Congo’s national oil company officially launches ‘Performance 2025’

Congo’s national oil company SNPC organized a gala dinner to celebrate its 25th anniversary and launch its ambitious “Performance 2025” program. The event took place at the Grand Hotel of Kintélé in early May and brought together more than 1,000 people, including SNPC agents, partners, friends and members of the government and Congolese institutions. The highlight of the evening was the launch of the “Performance 2025” program of the SNPC. Presented by the Director General of the company, Mr. Maixent Raoul Ominga, this project is based on four pillars: increasing income, controlling and optimizing costs, supporting and contributing to the government agenda, and ensuring better governance of the company’s activities. More generally, Performance 2025 aims at positioning the SNPC as a undisputed leader of the Congolese and African oil industry in the years to come. The Director General clarified that the project seeks to improve the competitiveness of SNPC, emphasizing productivity, quality and operational efficiency. A highlight of the evening was the delivery of the SNPC book to the Director General by a tribe who presented a choreography and traditional songs.

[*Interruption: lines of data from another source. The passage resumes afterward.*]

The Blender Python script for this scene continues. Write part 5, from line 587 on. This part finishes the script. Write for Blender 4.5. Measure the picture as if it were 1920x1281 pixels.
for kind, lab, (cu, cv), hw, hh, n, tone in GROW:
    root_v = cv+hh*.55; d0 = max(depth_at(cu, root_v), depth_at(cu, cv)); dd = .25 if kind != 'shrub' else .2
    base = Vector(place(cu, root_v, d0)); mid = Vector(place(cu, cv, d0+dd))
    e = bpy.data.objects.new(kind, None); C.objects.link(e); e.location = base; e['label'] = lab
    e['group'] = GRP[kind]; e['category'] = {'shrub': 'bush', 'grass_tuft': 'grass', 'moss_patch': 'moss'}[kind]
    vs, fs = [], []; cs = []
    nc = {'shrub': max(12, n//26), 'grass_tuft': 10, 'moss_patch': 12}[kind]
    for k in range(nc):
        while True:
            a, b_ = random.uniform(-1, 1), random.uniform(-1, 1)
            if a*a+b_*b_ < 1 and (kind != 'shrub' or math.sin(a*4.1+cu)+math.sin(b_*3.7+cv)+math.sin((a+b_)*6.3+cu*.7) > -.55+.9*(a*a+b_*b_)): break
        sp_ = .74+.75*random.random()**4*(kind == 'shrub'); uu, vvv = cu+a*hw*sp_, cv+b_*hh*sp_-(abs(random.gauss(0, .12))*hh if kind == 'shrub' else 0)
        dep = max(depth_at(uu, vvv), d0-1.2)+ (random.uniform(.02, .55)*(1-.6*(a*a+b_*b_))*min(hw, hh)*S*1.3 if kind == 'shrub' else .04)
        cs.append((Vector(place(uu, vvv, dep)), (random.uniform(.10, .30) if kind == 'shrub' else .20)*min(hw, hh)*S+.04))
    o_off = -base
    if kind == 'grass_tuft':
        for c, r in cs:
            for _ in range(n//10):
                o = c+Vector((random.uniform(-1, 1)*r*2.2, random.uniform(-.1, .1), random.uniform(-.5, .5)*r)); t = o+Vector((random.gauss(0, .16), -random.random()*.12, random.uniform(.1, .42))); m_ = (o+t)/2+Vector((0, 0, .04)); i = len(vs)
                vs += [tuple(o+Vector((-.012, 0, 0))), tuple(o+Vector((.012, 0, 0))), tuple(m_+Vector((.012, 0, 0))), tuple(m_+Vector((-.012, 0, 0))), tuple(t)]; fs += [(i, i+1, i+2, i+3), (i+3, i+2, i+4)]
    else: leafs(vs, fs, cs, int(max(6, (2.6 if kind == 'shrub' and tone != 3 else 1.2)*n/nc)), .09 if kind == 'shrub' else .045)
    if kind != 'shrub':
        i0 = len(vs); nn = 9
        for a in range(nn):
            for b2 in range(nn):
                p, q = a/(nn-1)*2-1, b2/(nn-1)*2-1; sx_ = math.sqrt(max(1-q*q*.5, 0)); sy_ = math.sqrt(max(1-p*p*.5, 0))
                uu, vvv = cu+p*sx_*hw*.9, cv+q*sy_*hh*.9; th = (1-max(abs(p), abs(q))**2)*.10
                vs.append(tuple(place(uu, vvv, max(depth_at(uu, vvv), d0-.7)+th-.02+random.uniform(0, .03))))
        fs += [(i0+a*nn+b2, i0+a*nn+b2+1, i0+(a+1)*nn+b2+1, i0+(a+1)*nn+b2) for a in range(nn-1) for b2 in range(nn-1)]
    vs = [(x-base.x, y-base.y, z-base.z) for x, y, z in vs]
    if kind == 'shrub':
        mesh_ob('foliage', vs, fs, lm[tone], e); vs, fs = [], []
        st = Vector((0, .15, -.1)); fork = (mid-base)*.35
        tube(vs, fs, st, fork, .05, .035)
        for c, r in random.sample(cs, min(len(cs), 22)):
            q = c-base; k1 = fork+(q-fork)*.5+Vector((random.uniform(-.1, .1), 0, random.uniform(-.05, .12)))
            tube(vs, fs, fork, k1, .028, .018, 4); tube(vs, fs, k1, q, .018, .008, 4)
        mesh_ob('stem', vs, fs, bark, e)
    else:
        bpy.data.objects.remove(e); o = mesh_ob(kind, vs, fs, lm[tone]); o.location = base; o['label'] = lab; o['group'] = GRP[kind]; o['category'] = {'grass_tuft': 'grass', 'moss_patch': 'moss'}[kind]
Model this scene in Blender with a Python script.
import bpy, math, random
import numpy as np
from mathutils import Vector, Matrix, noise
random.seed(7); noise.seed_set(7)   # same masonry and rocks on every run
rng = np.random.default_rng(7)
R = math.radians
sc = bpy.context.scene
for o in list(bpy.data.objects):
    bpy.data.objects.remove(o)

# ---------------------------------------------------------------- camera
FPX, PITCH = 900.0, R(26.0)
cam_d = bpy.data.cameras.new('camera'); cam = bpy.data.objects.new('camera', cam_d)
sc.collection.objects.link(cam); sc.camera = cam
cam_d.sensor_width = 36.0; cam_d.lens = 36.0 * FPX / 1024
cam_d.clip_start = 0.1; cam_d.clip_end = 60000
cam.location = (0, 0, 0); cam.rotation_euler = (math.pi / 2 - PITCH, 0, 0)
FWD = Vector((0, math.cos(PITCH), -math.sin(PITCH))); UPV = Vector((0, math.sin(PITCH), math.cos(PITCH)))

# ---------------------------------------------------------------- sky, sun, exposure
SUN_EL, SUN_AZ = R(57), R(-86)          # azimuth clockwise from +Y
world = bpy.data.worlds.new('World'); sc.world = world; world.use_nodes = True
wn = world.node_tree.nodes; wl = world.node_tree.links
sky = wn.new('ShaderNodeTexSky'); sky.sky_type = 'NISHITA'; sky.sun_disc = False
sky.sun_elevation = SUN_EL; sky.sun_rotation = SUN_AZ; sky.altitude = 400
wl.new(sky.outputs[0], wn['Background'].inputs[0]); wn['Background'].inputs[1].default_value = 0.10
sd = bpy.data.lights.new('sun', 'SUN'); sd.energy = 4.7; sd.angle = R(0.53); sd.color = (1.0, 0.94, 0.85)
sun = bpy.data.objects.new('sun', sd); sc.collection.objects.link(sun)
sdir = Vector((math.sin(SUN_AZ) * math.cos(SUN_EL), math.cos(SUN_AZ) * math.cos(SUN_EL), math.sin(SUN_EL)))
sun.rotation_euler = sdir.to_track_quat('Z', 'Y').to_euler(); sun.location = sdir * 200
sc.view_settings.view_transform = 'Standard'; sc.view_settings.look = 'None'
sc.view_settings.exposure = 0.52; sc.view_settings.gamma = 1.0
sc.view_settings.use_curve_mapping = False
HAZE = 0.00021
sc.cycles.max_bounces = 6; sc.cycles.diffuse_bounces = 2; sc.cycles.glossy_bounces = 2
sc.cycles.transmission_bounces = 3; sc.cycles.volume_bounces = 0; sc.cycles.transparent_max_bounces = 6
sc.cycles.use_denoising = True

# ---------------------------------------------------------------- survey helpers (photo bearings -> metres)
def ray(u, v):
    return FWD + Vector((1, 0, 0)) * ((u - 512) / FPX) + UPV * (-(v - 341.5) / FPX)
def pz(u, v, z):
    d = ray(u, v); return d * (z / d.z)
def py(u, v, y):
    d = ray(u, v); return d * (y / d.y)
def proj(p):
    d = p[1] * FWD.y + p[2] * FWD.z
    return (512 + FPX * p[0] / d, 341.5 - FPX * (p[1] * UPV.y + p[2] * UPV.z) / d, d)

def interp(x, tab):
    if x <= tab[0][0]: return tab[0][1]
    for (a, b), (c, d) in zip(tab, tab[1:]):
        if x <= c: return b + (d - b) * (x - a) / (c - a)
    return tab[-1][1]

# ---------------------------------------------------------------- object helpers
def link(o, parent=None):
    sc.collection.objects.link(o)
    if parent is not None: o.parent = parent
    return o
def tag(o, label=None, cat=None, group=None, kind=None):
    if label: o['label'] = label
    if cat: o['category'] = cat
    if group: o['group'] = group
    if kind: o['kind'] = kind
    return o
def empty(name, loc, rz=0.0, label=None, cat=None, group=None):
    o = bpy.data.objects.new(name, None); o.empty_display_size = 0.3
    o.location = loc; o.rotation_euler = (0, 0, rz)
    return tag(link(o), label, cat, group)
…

The SNPC book presents the history of hydrocarbons in the Republic of Congo since 1957 and that of the company 25 years ago. It was presented by the Director General to Mr. Bruno Jean Richard Itoua, Minister of Hydrocarbons. “For the SNPC, this historic moment is an opportunity to take a retrospective look on the road traveled and to have a prospective look at its future,” Maixent Raoul Ominga said during his speech. “It is by associating all the intelligences, energies, know-how and by getting out of our comfort zones that our company will certainly be at the rendez-vous of its ambitions, through its ‘Performance 2025’ program.”